Question

If you have 400.0 mL of water at 25.00 °C and add 110.0 mL of water at 95.00 °C, what is the final temperature of the mixture?

Answer 1

use enthalpy formula \(q = m \ c\ \Delta t\)

Answer 2

energy lost by hot water = energy absorbed by cool water

Answer 3

How do you set up the entire equation though?

Answer 4

.4 * c * (T-25) = -.11 * c * (T-95)

Answer 5

cancel c, solve T

Answer 6

Got it. Thanks so much!

Answer 7

yw !

remember this while doing enthalpy related problems :

q system = -q surroundings

Answer 8

Actually I have one more question.
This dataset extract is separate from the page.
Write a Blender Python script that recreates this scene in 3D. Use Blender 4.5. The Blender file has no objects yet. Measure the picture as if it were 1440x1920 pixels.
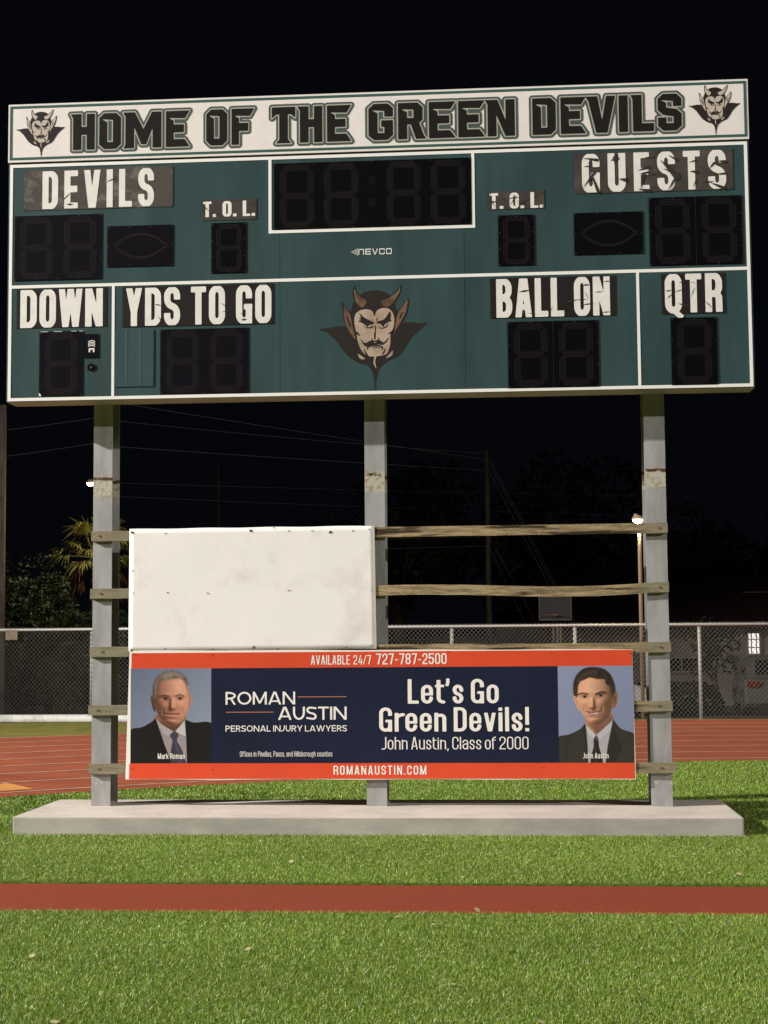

Why did you use .4 and .11 instead of 400 and 110?

Answer 9

yeah we can use 400 and 110 also here, it doesnt matter here

Answer 10

ideally we must convert mL to grams. becoz in enthalpy equation, m represents mass in grams.

Answer 11

the conversion to grams doesnt matter here since 1 mL = 1 g, for water

Answer 12

the correct way of putting the equation would be :

400g * c * (T-25) = 110g * c * (T-95)

Answer 13

I ended up getting 19.62 degrees, but it's incorrect :/

Answer 14

check ur calculation again

Answer 15

400g * c * (T-25) = -110g * c * (T-95)
400 * (T-25) = -110* (T-95)

Answer 16

im getting 40.1

Answer 17

That's what I got this time too. Thank you so much! I appreciate all your help.

Answer 18

u getting 19.62 still ? could u show ur calculation so that i can see whats happening at ur end :)

Answer 19

Nope, I got the correct answer this time. 40.1 degrees Celsius

Answer 20

sounds great !